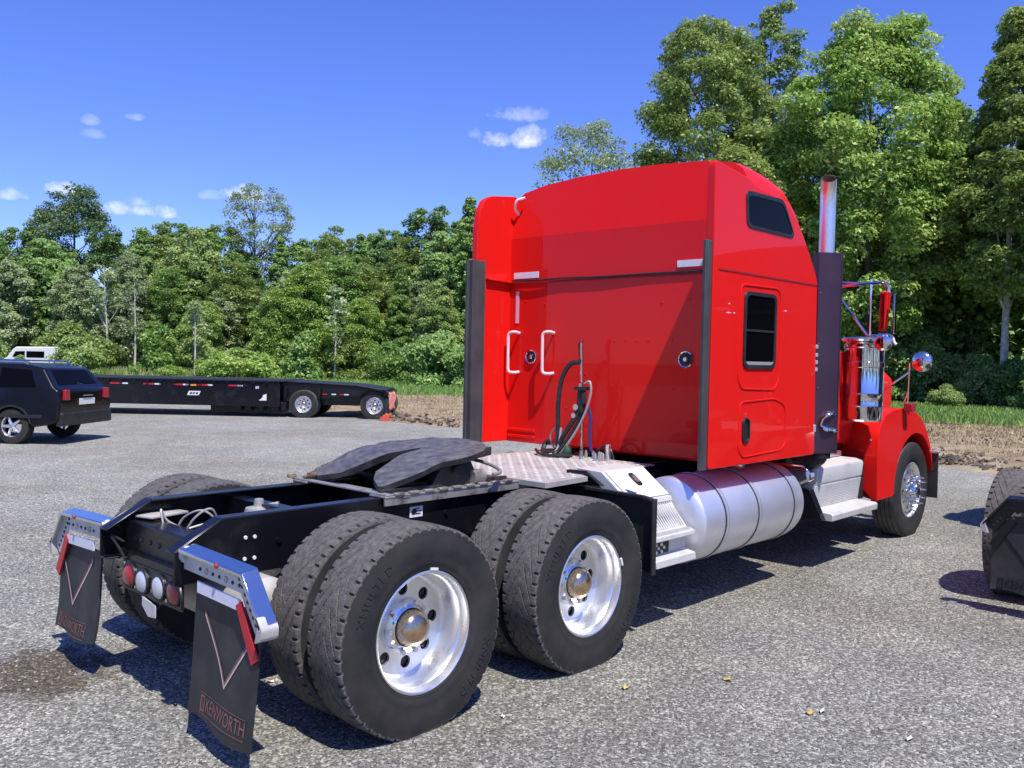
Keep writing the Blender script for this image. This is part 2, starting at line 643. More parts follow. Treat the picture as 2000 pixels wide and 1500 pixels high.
def wob(x, y, k=1.0):
    return (sin(x * 1.7 * k + 0.6) * cos(y * 1.3 * k) + 0.6 * sin(x * 4.1 * k + y * 2.9 * k) + 0.35 * sin(x * 9.3 * k - y * 7.7 * k))


US = np.linspace(-900, 2900, 191)
# gravel lot: from behind the camera to its edge, ragged
mb = MB()
pts = []
for u in US:
    d = edge_at(u)[0]
    x, y, _ = far_point(u, d + 0.25 * wob(u * 0.02, d, 1.0))
    pts.append((x, y))
back = [(-30.0, -60.0), (-70, -20), (-45, 45)]
mb.prism(pts + back[:1] + back[1:], -0.30, 0.0, 'z')
lot = mb.build('gravel_lot', M['gravel'], smooth=0)
tag(lot, kind='structure')
# dirt bank: rough strip that climbs from the lot to the grass
mb = MB()
nr = 30
for u in US:
    e, g, _ = edge_at(u)
    for k in range(nr + 1):
        f = k / nr
        d = e - 0.6 + (g - e + 0.6) * f
        x, y, _z = far_point(u, d)
        z = -0.04 + 0.30 * min(1.0, f * 1.05) ** 0.8 + (0.035 * wob(x, y, 1.6) + 0.02 * wob(x, y, 5.0)) * sin(pi * min(f * 1.4, 1.0)) + 0.16 * math.exp(-((f - 0.14) / 0.07) ** 2) * (0.6 + 0.4 * sin(x * 3.1 + y * 2.2)) * (1 if u > 700 else 0.15)
        mb.v.append((x, y, z))
for i in range(len(US) - 1):
    for k in range(nr):
        a = i * (nr + 1) + k
        mb.f.append((a, a + 1, a + nr + 2, a + nr + 1))
        mb.m.append(0)
tag(mb.build('dirt_bank', M['dirt'], smooth=60), kind='structure')
# grass verge
mb = MB()
nr = 10
for u in US:
    _, g, tr = edge_at(u)
    for k in range(nr + 1):
        d = g - 0.5 + (tr + 4 - g) * k / nr
        x, y, _z = far_point(u, d)
        mb.v.append((x, y, 0.245 + 0.04 * wob(x, y, 0.6) + 0.10 * k / nr))
for i in range(len(US) - 1):
    for k in range(nr):
        a = i * (nr + 1) + k
        mb.f.append((a, a + 1, a + nr + 2, a + nr + 1))
        mb.m.append(0)
tag(mb.build('grass_verge', M['turf'], smooth=60), kind='structure')
# forest floor and the land beyond
mb = MB()
nr = 6
for u in US:
    tr = edge_at(u)[2]
    for k in range(nr + 1):
        d = tr + 2.5 + (420 - tr) * (k / nr) ** 2.5
        x, y, _z = far_point(u, d)
        mb.v.append((x, y, 0.33 + 0.004 * (d - tr)))
for i in range(len(US) - 1):
    for k in range(nr):
        a = i * (nr + 1) + k
        mb.f.append((a, a + 1, a + nr + 2, a + nr + 1))
        mb.m.append(0)
tag(mb.build('forest_floor', M['litter_floor'], smooth=60), kind='structure')
mb = MB()
mb.prism([(700 * cos(2 * pi * i / 48), 700 * sin(2 * pi * i / 48)) for i in range(48)], -0.8, -0.45, 'z')
tag(mb.build('ground', M['earth'], smooth=0), kind='structure')


# ================================================================== leaves, trees
def leaf_mat(name, dark, mid, light, trans=0.30):
    m = bpy.data.materials.new(name)
    m.use_nodes = True
    t = m.node_tree
    N, L = t.nodes, t.links.new
    p = N['Principled BSDF']
    p.inputs['Roughness'].default_value = 0.45
    p.inputs['Specular IOR Level'].default_value = 0.35
    at = N.new('ShaderNodeAttribute')
    at.attribute_name = 'tint'
    r = N.new('ShaderNodeValToRGB')
    e = r.color_ramp.elements
    e.new(0.5)
    for i, (pos, c) in enumerate(((0.0, dark), (0.5, mid), (1.0, light))):
        e[i].position = pos
        e[i].color = (*c, 1)
    L(at.outputs['Fac'], r.inputs[0])
    L(r.outputs[0], p.inputs['Base Color'])
    tr = N.new('ShaderNodeBsdfTranslucent')
    hs = N.new('ShaderNodeHueSaturation')
    hs.inputs['Hue'].default_value = 0.485
    hs.inputs['Value'].default_value = 1.3
    L(r.outputs[0], hs.inputs['Color'])
    L(hs.outputs[0], tr.inputs['Color'])
    mx = N.new('ShaderNodeMixShader')
    mx.inputs[0].default_value = trans
    L(p.outputs[0], mx.inputs[1])
    L(tr.outputs[0], mx.inputs[2])
    L(mx.outputs[0], N['Material Output'].inputs[0])
    m.diffuse_color = (*mid, 1)
    return m


LEAF = {
    'bright': leaf_mat('bright_leaves', (0.156, 0.285, 0.050), (0.319, 0.492, 0.114), (0.596, 0.660, 0.257)),
    'olive': leaf_mat('olive_leaves', (0.135, 0.221, 0.058), (0.263, 0.363, 0.097), (0.455, 0.549, 0.193)),
    'mid': leaf_mat('mid_green_leaves', (0.122, 0.228, 0.058), (0.235, 0.385, 0.101), (0.425, 0.570, 0.186)),
    'dark': leaf_mat('dark_needles', (0.075, 0.143, 0.058), (0.136, 0.228, 0.086), (0.258, 0.342, 0.135), 0.25),
    'pale': leaf_mat('pale_grey_green_leaves', (0.198, 0.264, 0.121), (0.326, 0.414, 0.193), (0.515, 0.598, 0.315)),
    'shade': leaf_mat('deep_green_leaves', (0.080, 0.156, 0.042), (0.149, 0.266, 0.074), (0.268, 0.392, 0.132)),
    'lime': leaf_mat('yellow_green_leaves', (0.161, 0.276, 0.052), (0.294, 0.442, 0.101), (0.469, 0.602, 0.180)),
}
M['bark'] = mat('grey_bark', (0.10, 0.085, 0.07), 0.95, col2=(0.19, 0.165, 0.14), nscale=6.0, spec=0.1, bump=0.6, bscale=20)
M['pale_bark'] = mat('pale_bark', (0.62, 0.58, 0.52), 0.9, col2=(0.26, 0.23, 0.19), nscale=5.0, spec=0.1)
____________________
--- Problem statement ---
Please write out all of the material above without changing a word, and omit any pictures.

--- Answer to the exercise ---
Keep writing the Blender script for this image. This is part 2, starting at line 643. More parts follow. Treat the picture as 2000 pixels wide and 1500 pixels high.
def wob(x, y, k=1.0):
    return (sin(x * 1.7 * k + 0.6) * cos(y * 1.3 * k) + 0.6 * sin(x * 4.1 * k + y * 2.9 * k) + 0.35 * sin(x * 9.3 * k - y * 7.7 * k))


US = np.linspace(-900, 2900, 191)
# gravel lot: from behind the camera to its edge, ragged
mb = MB()
pts = []
for u in US:
    d = edge_at(u)[0]
    x, y, _ = far_point(u, d + 0.25 * wob(u * 0.02, d, 1.0))
    pts.append((x, y))
back = [(-30.0, -60.0), (-70, -20), (-45, 45)]
mb.prism(pts + back[:1] + back[1:], -0.30, 0.0, 'z')
lot = mb.build('gravel_lot', M['gravel'], smooth=0)
tag(lot, kind='structure')
# dirt bank: rough strip that climbs from the lot to the grass
mb = MB()
nr = 30
for u in US:
    e, g, _ = edge_at(u)
    for k in range(nr + 1):
        f = k / nr
        d = e - 0.6 + (g - e + 0.6) * f
        x, y, _z = far_point(u, d)
        z = -0.04 + 0.30 * min(1.0, f * 1.05) ** 0.8 + (0.035 * wob(x, y, 1.6) + 0.02 * wob(x, y, 5.0)) * sin(pi * min(f * 1.4, 1.0)) + 0.16 * math.exp(-((f - 0.14) / 0.07) ** 2) * (0.6 + 0.4 * sin(x * 3.1 + y * 2.2)) * (1 if u > 700 else 0.15)
        mb.v.append((x, y, z))
for i in range(len(US) - 1):
    for k in range(nr):
        a = i * (nr + 1) + k
        mb.f.append((a, a + 1, a + nr + 2, a + nr + 1))
        mb.m.append(0)
tag(mb.build('dirt_bank', M['dirt'], smooth=60), kind='structure')
# grass verge
mb = MB()
nr = 10
for u in US:
    _, g, tr = edge_at(u)
    for k in range(nr + 1):
        d = g - 0.5 + (tr + 4 - g) * k / nr
        x, y, _z = far_point(u, d)
        mb.v.append((x, y, 0.245 + 0.04 * wob(x, y, 0.6) + 0.10 * k / nr))
for i in range(len(US) - 1):
    for k in range(nr):
        a = i * (nr + 1) + k
        mb.f.append((a, a + 1, a + nr + 2, a + nr + 1))
        mb.m.append(0)
tag(mb.build('grass_verge', M['turf'], smooth=60), kind='structure')
# forest floor and the land beyond
mb = MB()
nr = 6
for u in US:
    tr = edge_at(u)[2]
    for k in range(nr + 1):
        d = tr + 2.5 + (420 - tr) * (k / nr) ** 2.5
        x, y, _z = far_point(u, d)
        mb.v.append((x, y, 0.33 + 0.004 * (d - tr)))
for i in range(len(US) - 1):
    for k in range(nr):
        a = i * (nr + 1) + k
        mb.f.append((a, a + 1, a + nr + 2, a + nr + 1))
        mb.m.append(0)
tag(mb.build('forest_floor', M['litter_floor'], smooth=60), kind='structure')
mb = MB()
mb.prism([(700 * cos(2 * pi * i / 48), 700 * sin(2 * pi * i / 48)) for i in range(48)], -0.8, -0.45, 'z')
tag(mb.build('ground', M['earth'], smooth=0), kind='structure')


# ================================================================== leaves, trees
def leaf_mat(name, dark, mid, light, trans=0.30):
    m = bpy.data.materials.new(name)
    m.use_nodes = True
    t = m.node_tree
    N, L = t.nodes, t.links.new
    p = N['Principled BSDF']
    p.inputs['Roughness'].default_value = 0.45
    p.inputs['Specular IOR Level'].default_value = 0.35
    at = N.new('ShaderNodeAttribute')
    at.attribute_name = 'tint'
    r = N.new('ShaderNodeValToRGB')
    e = r.color_ramp.elements
    e.new(0.5)
    for i, (pos, c) in enumerate(((0.0, dark), (0.5, mid), (1.0, light))):
        e[i].position = pos
        e[i].color = (*c, 1)
    L(at.outputs['Fac'], r.inputs[0])
    L(r.outputs[0], p.inputs['Base Color'])
    tr = N.new('ShaderNodeBsdfTranslucent')
    hs = N.new('ShaderNodeHueSaturation')
    hs.inputs['Hue'].default_value = 0.485
    hs.inputs['Value'].default_value = 1.3
    L(r.outputs[0], hs.inputs['Color'])
    L(hs.outputs[0], tr.inputs['Color'])
    mx = N.new('ShaderNodeMixShader')
    mx.inputs[0].default_value = trans
    L(p.outputs[0], mx.inputs[1])
    L(tr.outputs[0], mx.inputs[2])
    L(mx.outputs[0], N['Material Output'].inputs[0])
    m.diffuse_color = (*mid, 1)
    return m


LEAF = {
    'bright': leaf_mat('bright_leaves', (0.156, 0.285, 0.050), (0.319, 0.492, 0.114), (0.596, 0.660, 0.257)),
    'olive': leaf_mat('olive_leaves', (0.135, 0.221, 0.058), (0.263, 0.363, 0.097), (0.455, 0.549, 0.193)),
    'mid': leaf_mat('mid_green_leaves', (0.122, 0.228, 0.058), (0.235, 0.385, 0.101), (0.425, 0.570, 0.186)),
    'dark': leaf_mat('dark_needles', (0.075, 0.143, 0.058), (0.136, 0.228, 0.086), (0.258, 0.342, 0.135), 0.25),
    'pale': leaf_mat('pale_grey_green_leaves', (0.198, 0.264, 0.121), (0.326, 0.414, 0.193), (0.515, 0.598, 0.315)),
    'shade': leaf_mat('deep_green_leaves', (0.080, 0.156, 0.042), (0.149, 0.266, 0.074), (0.268, 0.392, 0.132)),
    'lime': leaf_mat('yellow_green_leaves', (0.161, 0.276, 0.052), (0.294, 0.442, 0.101), (0.469, 0.602, 0.180)),
}
M['bark'] = mat('grey_bark', (0.10, 0.085, 0.07), 0.95, col2=(0.19, 0.165, 0.14), nscale=6.0, spec=0.1, bump=0.6, bscale=20)
M['pale_bark'] = mat('pale_bark', (0.62, 0.58, 0.52), 0.9, col2=(0.26, 0.23, 0.19), nscale=5.0, spec=0.1)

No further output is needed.